= Goal of the exercise =
Find every line in the records that holds the string "Blender". Copy each one.
:::::
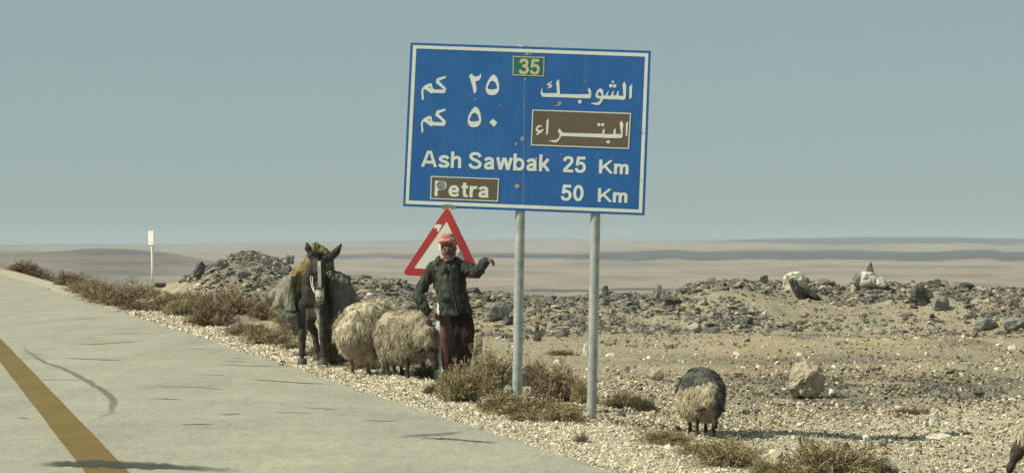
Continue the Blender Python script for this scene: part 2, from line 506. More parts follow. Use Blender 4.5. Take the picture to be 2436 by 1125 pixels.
# ------------------------------------------------------------------ stones
def stone_variant(npts, seed, sq=(1, 1, 1), box=0.0):
    r = np.random.RandomState(seed)
    p = r.normal(size=(npts, 3)); p /= np.linalg.norm(p, axis=1)[:, None]
    p *= (0.8 + 0.2 * r.rand(npts, 1))
    if box:
        p = np.sign(p) * np.abs(p) ** (1 - box)
    p *= np.array(sq)
    bm = bmesh.new()
    for q in p: bm.verts.new(q)
    res = bmesh.ops.convex_hull(bm, input=bm.verts)
    bmesh.ops.delete(bm, geom=[g for g in res['geom_interior'] if isinstance(g, bmesh.types.BMVert)], context='VERTS')
    bmesh.ops.triangulate(bm, faces=bm.faces)
    bmesh.ops.recalc_face_normals(bm, faces=bm.faces)
    bm.verts.index_update()
    V = np.array([v.co[:] for v in bm.verts]); F = np.array([[v.index for v in f.verts] for f in bm.faces])
    bm.free()
    return V, F

def scatter_mesh(name, variants, pts, sizes, tones, rng, tilt=0.35, squash=None):
    Vs, Fs, Ts = [], [], []; off = 0
    vi = rng.randint(len(variants), size=len(pts))
    for k, (bv, bf) in enumerate(variants):
        idx = np.where(vi == k)[0]
        if len(idx) == 0: continue
        n = len(idx)
        yaw = rng.rand(n) * 6.283; tx = rng.normal(size=n) * tilt; ty = rng.normal(size=n) * tilt
        cz, sz = np.cos(yaw), np.sin(yaw); cx, sx = np.cos(tx), np.sin(tx); cy, sy = np.cos(ty), np.sin(ty)
        R = np.zeros((n, 3, 3))
        Rz = np.zeros((n, 3, 3)); Rz[:, 0, 0] = cz; Rz[:, 0, 1] = -sz; Rz[:, 1, 0] = sz; Rz[:, 1, 1] = cz; Rz[:, 2, 2] = 1
        Rx = np.zeros((n, 3, 3)); Rx[:, 0, 0] = 1; Rx[:, 1, 1] = cx; Rx[:, 1, 2] = -sx; Rx[:, 2, 1] = sx; Rx[:, 2, 2] = cx
        Ry = np.zeros((n, 3, 3)); Ry[:, 1, 1] = 1; Ry[:, 0, 0] = cy; Ry[:, 0, 2] = sy; Ry[:, 2, 0] = -sy; Ry[:, 2, 2] = cy
        R = Rx @ Ry @ Rz
        sc = sizes[idx][:, None] * (0.75 + 0.5 * rng.rand(n, 3))
        v = np.einsum('nij,nkj->nki', R, bv[None] * sc[:, None, :]) + pts[idx][:, None, :]
        f = bf[None] + (np.arange(n) * len(bv))[:, None, None] + off
        Vs.append(v.reshape(-1, 3)); Fs.append(f.reshape(-1, 3)); Ts.append(np.repeat(tones[idx], len(bv)))
        off += n * len(bv)
    return np_mesh(name, np.concatenate(Vs), np.concatenate(Fs), tone=np.concatenate(Ts))

CHIP = [stone_variant(8, 300 + k, (1, 1, 0.7)) for k in range(8)]
SLAB = [stone_variant(14, 330 + k, (1, 0.75, 0.42), 0.35) for k in range(10)]
ROCK = [stone_variant(18, 360 + k, (1, 0.85, 0.7), 0.25) for k in range(10)]

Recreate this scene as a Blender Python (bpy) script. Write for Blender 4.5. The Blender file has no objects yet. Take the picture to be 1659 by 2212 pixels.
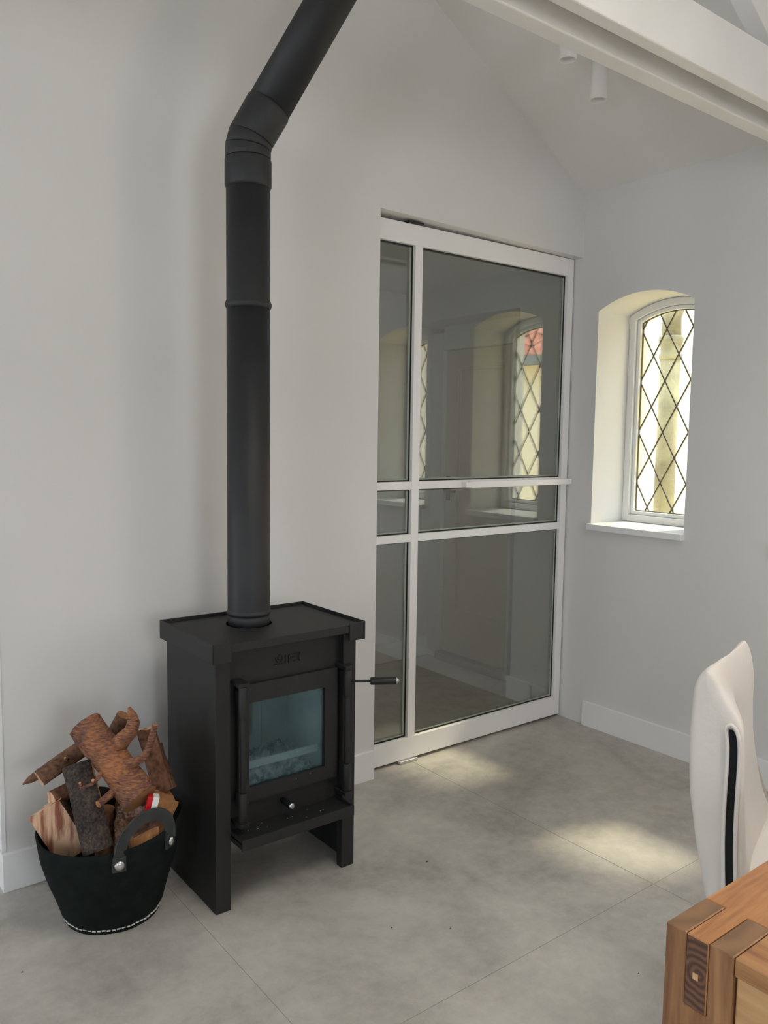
:::::
= Written response =
Continue the Blender Python script for this scene: part 2, from line 506. More parts follow. Use Blender 4.5. Take the picture to be 2436 by 1125 pixels.
Recreate this scene as a Blender Python (bpy) script. Write for Blender 4.5. The Blender file has no objects yet. Take the picture to be 1659 by 2212 pixels.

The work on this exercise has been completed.